The finale makes its optimistic intentions clear from the start, repeating the note F-sharp (the major third in the key of D) three times, canceling out the F-natural that darkened the earlier D-minor chord. This movement has some of Haydn’s most devilish syncopations, and yet they are not the jarring, punch-in-the-gut surprises he sometimes unleashed, but rather invitations to expect the unexpected.
Additional Resources
PDF score from the IMSLP Petrucci Music Library
Recording of the Symphony No. 80
-- Copyright © 2017 Aaron Grad
Aaron Grad is a composer, guitarist and writer based in Seattle. Besides providing program notes for the New World Symphony, he has been the Orpheus Chamber Orchestra’s program annotator since 2005 and also contributes notes to the Saint Paul Chamber Orchestra and Seattle Symphony.
Alexander Kerr, violin

Alexander Kerr’s expressive and charismatic style has made him one of the most accomplished and versatile violinists on the international music scene today. In 1996 at the age of 26, Mr. Kerr was appointed to the prestigious position of Concertmaster of the Royal Concertgebouw Orchestra in Amsterdam. After nine successful years at that post, he left in 2006 to assume the endowed Linda and Jack Gill Chair in Music as Professor of Violin at the Indiana University Jacobs School of Music. In addition to his teaching responsibilities in Bloomington, he maintains a busy concert schedule appearing with orchestras and in recital and chamber music performances throughout the U.S., Asia and Europe. In 2008 he began his tenure as Principal Guest Concertmaster of the Indianapolis Symphony and in 2011 assumed his role as Concertmaster of the Dallas Symphony.

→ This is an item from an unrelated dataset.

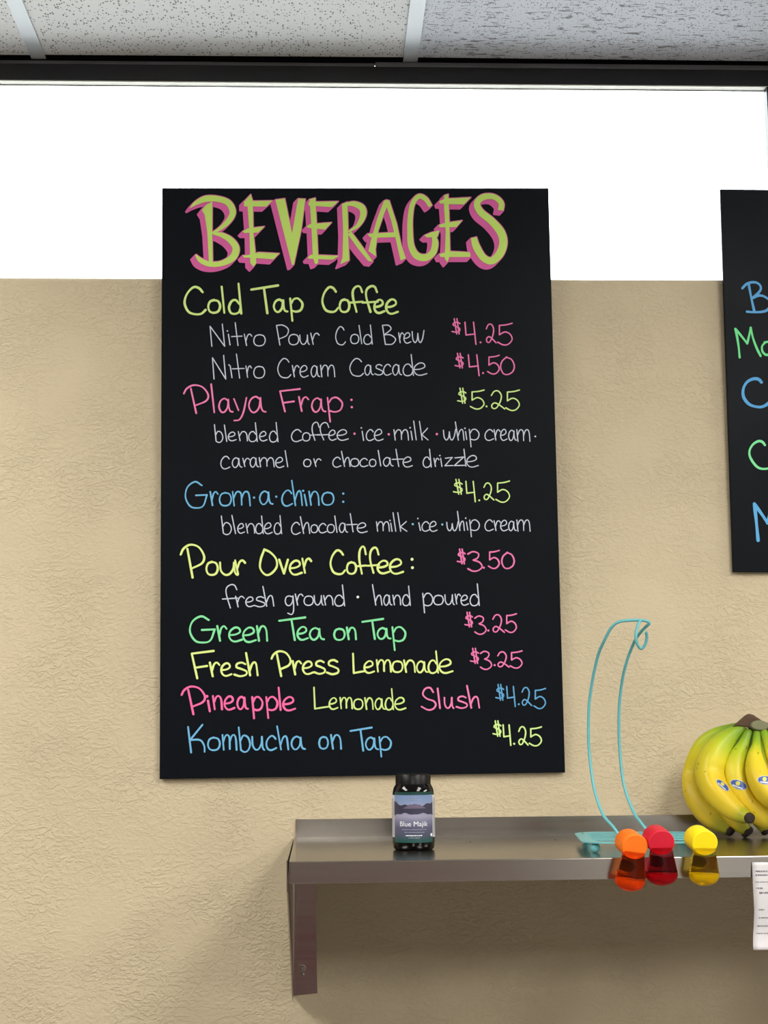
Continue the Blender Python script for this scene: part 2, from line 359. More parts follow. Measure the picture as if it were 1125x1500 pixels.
# ------------------------------------------------------------------ hand lettering
def dot(x, y): return [(x, y)]
O_ = [(.5,1),(.15,.87),(0,.47),(.14,.1),(.5,0),(.86,.13),(1,.52),(.84,.9),(.45,.99)]
GL = {
 'a': [[(.62,.86),(.4,1),(.12,.82),(0,.42),(.14,.06),(.36,0),(.6,.3),(.68,.86)], [(.68,.92),(.72,.38),(.83,.08),(1,.03)]],
 'b': [[(0,2),(.2,.08)], [(.13,.6),(.4,.98),(.8,.88),(1,.45),(.82,.06),(.5,-.04),(.2,.08)]],
 'c': [[(.92,.8),(.72,.98),(.45,1),(.12,.75),(0,.4),(.15,.08),(.5,-.02),(1,.14)]],
 'd': [[(.82,.72),(.55,1),(.2,.9),(0,.45),(.15,.05),(.5,-.03),(.82,.1),(.9,.3)], [(.78,2),(1,0)]],
 'e': [[(.06,.45),(.5,.5),(.84,.68),(.76,.94),(.45,1),(.1,.75),(0,.38),(.18,.07),(.5,-.02),(1,.12)]],
 'f': [[(1,1.55),(.85,1.93),(.6,2),(.3,1.75),(.26,1.2),(.55,0)], [(0,.74),(1.05,.82)]],
 'g': [[(.85,.9),(.45,1),(.1,.85),(0,.4),(.2,.03),(.55,0),(.85,.35),(.92,.85)], [(.92,1),(1,0),(.97,-.7),(.75,-1),(.3,-.85)]],
 'h': [[(0,2),(.35,0)], [(.3,.3),(.5,.82),(.7,1),(.87,.85),(1,0)]],
 'i': [[(0,1),(1,0)], dot(-.6,2)],
 'k': [[(0,2),(.32,0)], [(.95,1),(.28,.45)], [(.28,.45),(1,0)]],
 'l': [[(0,2),(1,0)]],
 'm': [[(0,1),(.09,0)], [(.05,.5),(.2,.92),(.35,1),(.49,.8),(.52,.06)], [(.51,.5),(.65,.92),(.82,1),(.94,.75),(1,0)]],
 'n': [[(0,1),(.2,0)], [(.12,.5),(.4,.95),(.7,.98),(.92,.7),(1,0)]],
 'o': [O_],
 'p': [[(0,1),(.18,-1)], [(.1,.65),(.3,.95),(.65,1),(1,.62),(.88,.15),(.5,0),(.14,.08)]],
 'r': [[(0,1),(.3,0)], [(.22,.4),(.45,.88),(.75,1),(1,.82)]],
 's': [[(.92,.88),(.6,1),(.22,.9),(.18,.66),(.55,.54),(1,.36),(.98,.12),(.5,0),(0,.12)]],
 't': [[(.35,2),(.62,0)], [(0,.78),(1,.82)]],
 'u': [[(0,1),(.05,.35),(.28,.02),(.55,.08),(.76,.5),(.8,1)], [(.8,1),(.86,.2),(1,0)]],
 'v': [[(0,1),(.55,0)], [(.55,0),(1,1)]],
 'w': [[(0,.95),(.06,.3),(.24,.0),(.42,.25),(.48,.8)], [(.48,.8),(.55,.2),(.7,0),(.88,.35),(1,1.05)]],
 'y': [[(0,.92),(.36,.12)], [(1,1),(.76,0),(.45,-.8),(.02,-.92)]],
 'z': [[(.05,.9),(.9,1)], [(.9,1),(0,.02)], [(0,.02),(1,.05)]],
 'C': [[(.86,.82),(.68,.97),(.42,1),(.12,.76),(0,.42),(.18,.1),(.5,0),(.8,.02),(1,.16)]],
 'N': [[(0,.9),(.12,0)], [(0,.9),(1,0)], [(.84,1),(1,0)]],
 'T': [[(0,.85),(1,1)], [(.47,.92),(.6,0)]],
 'P': [[(0,.7),(.12,.88),(.4,1),(.75,.93),(.98,.66),(.9,.44),(.48,.28)], [(.28,.88),(.5,0)]],
 'Q': [[(0,1),(.5,1.02),(.97,.82),(.85,.5),(.2,.3)], [(0,1),(.28,0)]],
 'B': [[(0,1),(.45,1),(.65,.8),(.12,.5)], [(.12,.5),(.6,.5),(1,.28),(.75,.02),(.25,0)], [(0,1),(.22,0)]],
 'F': [[(0,.9),(1,1)], [(0,.9),(.25,0)], [(.13,.38),(.7,.45)]],
 'G': [[(.76,.86),(.45,1),(.1,.8),(0,.42),(.2,.08),(.5,0),(.82,.08),(1,.5)], [(1,.5),(.48,.48)]],
 'K': [[(0,.92),(.18,0)], [(.85,1),(.12,.45)], [(.12,.45),(.7,.45),(.95,.25),(.98,.02)]],
 'L': [[(0,1),(.06,.02)], [(.06,.02),(.5,.07),(1,.12)]],
 'S': [[(.82,.8),(.6,1),(.25,.95),(.1,.7),(.4,.5),(.85,.4),(1,.22),(.8,.04),(.45,0),(0,.15)]],
 'O': [[(.25,1),(.05,.6),(.02,.25),(.3,.0),(.62,.03),(.95,.3),(.92,.62),(.6,.88),(.25,1)]],
 '0': [[(.45,1),(.1,.75),(0,.4),(.2,.05),(.55,0),(.9,.18),(1,.5),(.8,.85),(.4,.99)]],
 '2': [[(0,.75),(.2,.97),(.5,1),(.74,.76),(.66,.4),(.36,.05),(.1,.04),(.02,.2),(.25,.34),(.6,.22),(1,0)]],
 '3': [[(0,.88),(.35,1),(.74,.9),(.68,.68),(.38,.57)], [(.38,.57),(.82,.45),(1,.22),(.72,.03),(.35,0),(0,.12)]],
 '4': [[(0,1),(.1,.42)], [(.1,.42),(.92,.47)], [(.78,1),(1,0)]],
 '5': [[(1,1),(.6,.93),(.12,.9)], [(.12,.9),(.12,.47)], [(.12,.47),(.5,.6),(.85,.5),(1,.26),(.75,.04),(.4,0),(0,.13)]],
 '$': [[(1,.68),(.75,.76),(.3,.74),(.12,.6),(.5,.5),(.98,.36),(.92,.18),(.5,.12),(0,.16)], [(.28,1),(.6,0)], [(.62,1),(.9,0)]],
 '.': [dot(.5,.5)],
}
CR = {'A': (230,400,3.75), 'B': (510,400,3.75), 'C': (230,550,3.75), 'D': (510,550,3.75), 'E': (230,695,3.75), 'F': (510,695,3.75),
      'G': (230,850,3.75), 'H': (510,850,3.75), 'I': (230,995,3.75), 'J': (510,995,1125/330), 'K': (430,1000,1125/280), 'P': (650,460,1125/160),
      'X': (1055,390,10.0), 'Y': (1055,540,10.0), 'Z': (1055,690,10.0)}
LIME, LIME2, PINK, HOT = (206,232,142), (222,238,146), (236,128,180), (244,110,168)
WHITE, WPINK, BLUE, GREEN = (198,206,222), (216,170,200), (112,180,222), (134,226,164)
PRICE_PINK, PALE_LIME, BLUE2 = (232,122,178), (206,236,150), (96,162,210)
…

Regarded by the press as a masterful virtuoso with an elegant, old-world sound, Mr. Kerr has appeared as soloist with major orchestras throughout the United States and Europe, working with such renowned conductors as Mariss Jansons, Riccardo Chailly, Peter Oundjian, Donald Runnicles, Robert Spano, Alan Gilbert, Jaap van Zweden and David Zinman.
An active chamber musician, Mr. Kerr has collaborated with Martha Argerich, Leif Ove Andsnes, Emanuel Ax, Joshua Bell, Yefim Bronfman, Edgar Meyer, Truls Mørk, Menahem Pressler, Vadim Repin, Alisa Weilerstein, Kim Kashkashian and Maxim Vengerov in performances at festivals in Aspen, Santa Fe, Caramoor, La Jolla, Stavanger, and throughout Spain, Portugal, Turkey, Switzerland, Austria and the Netherlands. He has recently launched a collaboration with cellist Eric Kim and the Dorothy Richard Starling Foundation showcasing the enormous wealth of talent at the Indiana University Jacobs School of Music. The Starling Chamber Players, a mixture of faculty and students, will tour chamber music venues throughout the nation.
Mr. Kerr’s recordings include the Dvořák Piano Quintet with Sarah Chang and Leif Ove Andsnes on the EMI label, music by Dutch composer Julius Röntgen on the NM Classics label and the Shostakovich Romance on a series of discs including Violin Adagios and Evening Adagios released by Decca. A live DVD and CD recording of Strauss’ Ein Heldenleben with Mr. Kerr, the RCO and Mariss Jansons was released in 2005 on the RCO’s own label, RCOLive!
Raised in Alexandria, Virginia, Mr. Kerr began his studies at age seven with members of the National Symphony. He went on to study with Sally Thomas at The Juilliard School and with Aaron Rosand at the Curtis Institute of Music, where he received his bachelor of music degree in 1992.